What the task requires: Output the material below in its entirety, exactly as given.

Information supplied:
——————

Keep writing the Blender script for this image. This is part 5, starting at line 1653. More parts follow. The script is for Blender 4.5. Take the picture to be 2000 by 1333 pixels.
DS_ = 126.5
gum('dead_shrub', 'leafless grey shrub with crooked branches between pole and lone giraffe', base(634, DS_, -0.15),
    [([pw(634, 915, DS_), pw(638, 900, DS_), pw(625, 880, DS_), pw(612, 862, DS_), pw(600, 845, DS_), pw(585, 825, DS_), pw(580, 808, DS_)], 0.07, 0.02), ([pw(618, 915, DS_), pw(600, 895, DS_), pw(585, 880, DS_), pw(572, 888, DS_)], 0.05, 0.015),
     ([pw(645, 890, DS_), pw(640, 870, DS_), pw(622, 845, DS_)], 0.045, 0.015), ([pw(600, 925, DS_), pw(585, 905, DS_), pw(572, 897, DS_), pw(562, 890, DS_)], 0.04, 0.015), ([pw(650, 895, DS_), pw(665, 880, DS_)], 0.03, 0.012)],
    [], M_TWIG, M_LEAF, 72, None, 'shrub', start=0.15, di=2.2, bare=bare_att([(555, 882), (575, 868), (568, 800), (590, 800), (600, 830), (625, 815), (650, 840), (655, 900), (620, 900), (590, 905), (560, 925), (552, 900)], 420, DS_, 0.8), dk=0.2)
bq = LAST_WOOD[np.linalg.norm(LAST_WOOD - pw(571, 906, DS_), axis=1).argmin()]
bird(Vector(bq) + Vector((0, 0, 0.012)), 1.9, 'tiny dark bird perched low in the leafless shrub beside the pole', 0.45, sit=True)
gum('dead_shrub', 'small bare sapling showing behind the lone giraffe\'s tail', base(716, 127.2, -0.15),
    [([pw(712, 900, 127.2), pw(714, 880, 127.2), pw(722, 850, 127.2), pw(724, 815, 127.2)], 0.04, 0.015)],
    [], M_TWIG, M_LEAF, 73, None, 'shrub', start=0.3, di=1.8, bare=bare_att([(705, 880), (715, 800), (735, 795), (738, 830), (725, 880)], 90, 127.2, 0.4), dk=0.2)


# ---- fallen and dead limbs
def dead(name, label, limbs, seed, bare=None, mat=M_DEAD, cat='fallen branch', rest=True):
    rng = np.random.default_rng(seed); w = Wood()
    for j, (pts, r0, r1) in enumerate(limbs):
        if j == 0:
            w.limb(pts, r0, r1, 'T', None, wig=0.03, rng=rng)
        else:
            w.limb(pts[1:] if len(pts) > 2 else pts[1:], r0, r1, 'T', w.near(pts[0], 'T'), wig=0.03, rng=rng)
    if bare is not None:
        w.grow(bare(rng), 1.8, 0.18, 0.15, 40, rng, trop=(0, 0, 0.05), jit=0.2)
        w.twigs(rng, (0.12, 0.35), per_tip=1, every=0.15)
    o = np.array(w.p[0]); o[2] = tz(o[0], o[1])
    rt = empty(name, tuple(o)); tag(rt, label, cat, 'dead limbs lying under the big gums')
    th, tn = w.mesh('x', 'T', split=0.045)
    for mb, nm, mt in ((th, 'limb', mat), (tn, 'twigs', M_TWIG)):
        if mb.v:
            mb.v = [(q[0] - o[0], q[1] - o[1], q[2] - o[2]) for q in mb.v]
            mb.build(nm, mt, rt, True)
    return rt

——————

Exercise result:
Keep writing the Blender script for this image. This is part 5, starting at line 1653. More parts follow. The script is for Blender 4.5. Take the picture to be 2000 by 1333 pixels.
DS_ = 126.5
gum('dead_shrub', 'leafless grey shrub with crooked branches between pole and lone giraffe', base(634, DS_, -0.15),
    [([pw(634, 915, DS_), pw(638, 900, DS_), pw(625, 880, DS_), pw(612, 862, DS_), pw(600, 845, DS_), pw(585, 825, DS_), pw(580, 808, DS_)], 0.07, 0.02), ([pw(618, 915, DS_), pw(600, 895, DS_), pw(585, 880, DS_), pw(572, 888, DS_)], 0.05, 0.015),
     ([pw(645, 890, DS_), pw(640, 870, DS_), pw(622, 845, DS_)], 0.045, 0.015), ([pw(600, 925, DS_), pw(585, 905, DS_), pw(572, 897, DS_), pw(562, 890, DS_)], 0.04, 0.015), ([pw(650, 895, DS_), pw(665, 880, DS_)], 0.03, 0.012)],
    [], M_TWIG, M_LEAF, 72, None, 'shrub', start=0.15, di=2.2, bare=bare_att([(555, 882), (575, 868), (568, 800), (590, 800), (600, 830), (625, 815), (650, 840), (655, 900), (620, 900), (590, 905), (560, 925), (552, 900)], 420, DS_, 0.8), dk=0.2)
bq = LAST_WOOD[np.linalg.norm(LAST_WOOD - pw(571, 906, DS_), axis=1).argmin()]
bird(Vector(bq) + Vector((0, 0, 0.012)), 1.9, 'tiny dark bird perched low in the leafless shrub beside the pole', 0.45, sit=True)
gum('dead_shrub', 'small bare sapling showing behind the lone giraffe\'s tail', base(716, 127.2, -0.15),
    [([pw(712, 900, 127.2), pw(714, 880, 127.2), pw(722, 850, 127.2), pw(724, 815, 127.2)], 0.04, 0.015)],
    [], M_TWIG, M_LEAF, 73, None, 'shrub', start=0.3, di=1.8, bare=bare_att([(705, 880), (715, 800), (735, 795), (738, 830), (725, 880)], 90, 127.2, 0.4), dk=0.2)


# ---- fallen and dead limbs
def dead(name, label, limbs, seed, bare=None, mat=M_DEAD, cat='fallen branch', rest=True):
    rng = np.random.default_rng(seed); w = Wood()
    for j, (pts, r0, r1) in enumerate(limbs):
        if j == 0:
            w.limb(pts, r0, r1, 'T', None, wig=0.03, rng=rng)
        else:
            w.limb(pts[1:] if len(pts) > 2 else pts[1:], r0, r1, 'T', w.near(pts[0], 'T'), wig=0.03, rng=rng)
    if bare is not None:
        w.grow(bare(rng), 1.8, 0.18, 0.15, 40, rng, trop=(0, 0, 0.05), jit=0.2)
        w.twigs(rng, (0.12, 0.35), per_tip=1, every=0.15)
    o = np.array(w.p[0]); o[2] = tz(o[0], o[1])
    rt = empty(name, tuple(o)); tag(rt, label, cat, 'dead limbs lying under the big gums')
    th, tn = w.mesh('x', 'T', split=0.045)
    for mb, nm, mt in ((th, 'limb', mat), (tn, 'twigs', M_TWIG)):
        if mb.v:
            mb.v = [(q[0] - o[0], q[1] - o[1], q[2] - o[2]) for q in mb.v]
            mb.build(nm, mt, rt, True)
    return rt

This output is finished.